Pros are as you say, its easier on the foot and you can run a harder pad without the need to go to the gym.

Cons are they take up a lot of space in the engine bay making some jobs a pain and if using a remote servo you will have another hydraulic cylinder to fail.

 

If you have a mk4- car the late mini servo set up will be fine as it incorporates the master cylinder. Buy a second hand one and replace the master cylinder with a new item, not a rebuild kit as its just not worth it for the cost and the bores are always corroded on a second hand unit.
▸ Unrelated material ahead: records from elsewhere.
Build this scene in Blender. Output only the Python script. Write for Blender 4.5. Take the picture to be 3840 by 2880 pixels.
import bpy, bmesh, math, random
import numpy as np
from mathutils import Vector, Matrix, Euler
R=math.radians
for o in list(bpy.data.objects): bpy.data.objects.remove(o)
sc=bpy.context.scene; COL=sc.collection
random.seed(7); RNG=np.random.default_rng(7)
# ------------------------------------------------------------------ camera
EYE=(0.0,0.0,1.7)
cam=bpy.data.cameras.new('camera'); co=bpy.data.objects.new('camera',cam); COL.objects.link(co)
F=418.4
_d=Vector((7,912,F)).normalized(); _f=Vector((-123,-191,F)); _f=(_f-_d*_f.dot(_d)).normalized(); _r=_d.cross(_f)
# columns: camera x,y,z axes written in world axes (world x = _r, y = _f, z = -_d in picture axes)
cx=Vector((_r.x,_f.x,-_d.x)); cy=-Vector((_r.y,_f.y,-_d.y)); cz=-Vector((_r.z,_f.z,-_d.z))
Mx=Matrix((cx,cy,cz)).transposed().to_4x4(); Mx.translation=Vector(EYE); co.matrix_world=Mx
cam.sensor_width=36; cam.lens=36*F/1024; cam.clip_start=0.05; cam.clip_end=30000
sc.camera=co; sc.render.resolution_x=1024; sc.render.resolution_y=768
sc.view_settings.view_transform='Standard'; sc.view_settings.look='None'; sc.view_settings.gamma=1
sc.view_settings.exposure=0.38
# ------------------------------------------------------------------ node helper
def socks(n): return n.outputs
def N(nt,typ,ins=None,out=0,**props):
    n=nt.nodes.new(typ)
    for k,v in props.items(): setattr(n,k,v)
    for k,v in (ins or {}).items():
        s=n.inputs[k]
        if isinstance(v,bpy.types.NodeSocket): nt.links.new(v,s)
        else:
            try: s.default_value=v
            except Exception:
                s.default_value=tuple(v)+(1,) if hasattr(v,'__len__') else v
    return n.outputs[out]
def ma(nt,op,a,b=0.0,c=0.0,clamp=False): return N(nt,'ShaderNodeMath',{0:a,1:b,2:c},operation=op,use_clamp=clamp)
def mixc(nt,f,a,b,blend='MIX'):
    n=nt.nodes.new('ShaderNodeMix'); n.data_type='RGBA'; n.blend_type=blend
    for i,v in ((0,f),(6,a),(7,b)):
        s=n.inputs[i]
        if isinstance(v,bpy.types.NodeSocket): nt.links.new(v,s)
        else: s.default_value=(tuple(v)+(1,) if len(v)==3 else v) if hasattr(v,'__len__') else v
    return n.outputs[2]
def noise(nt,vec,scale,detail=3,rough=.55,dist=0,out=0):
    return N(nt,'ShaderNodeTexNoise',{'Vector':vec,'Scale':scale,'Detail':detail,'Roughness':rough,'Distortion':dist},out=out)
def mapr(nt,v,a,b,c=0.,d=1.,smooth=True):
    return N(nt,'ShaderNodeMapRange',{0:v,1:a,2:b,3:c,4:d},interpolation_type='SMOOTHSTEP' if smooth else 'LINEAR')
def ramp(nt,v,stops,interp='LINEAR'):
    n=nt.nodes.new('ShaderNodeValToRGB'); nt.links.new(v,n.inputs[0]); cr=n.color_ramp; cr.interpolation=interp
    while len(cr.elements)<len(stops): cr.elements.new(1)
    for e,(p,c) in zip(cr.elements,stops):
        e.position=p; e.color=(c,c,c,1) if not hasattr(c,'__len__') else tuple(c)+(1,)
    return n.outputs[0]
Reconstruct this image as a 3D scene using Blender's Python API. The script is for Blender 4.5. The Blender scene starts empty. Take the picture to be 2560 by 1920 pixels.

The servo diaphragms are quite hardy so up to you but since they came out in 88 the only issues I have had have been with damaged and or perished vacuum pipes and connectors or dodgy non return valves.

The added benefit is the safety of a split circuit in the event of a hydraulic failure.

 

As for a used remote, don`t bother for the same reason of corrosion unless you are trying to referb a mk1-2 5.5" unit but even then I would just buy one from minispares.

If you use a remote on a later car you will have to decide on a singe circuit Cooper S tin master cylinder or servo the front brake only retaining the split circuit plastic master cylinder etc etc.

If going single circuit you will need a MS72 valve for the rear brakes.  

 

There are a few remote servo kits on ebay for under £100, made by Powertune and probably the same as supplied by MS.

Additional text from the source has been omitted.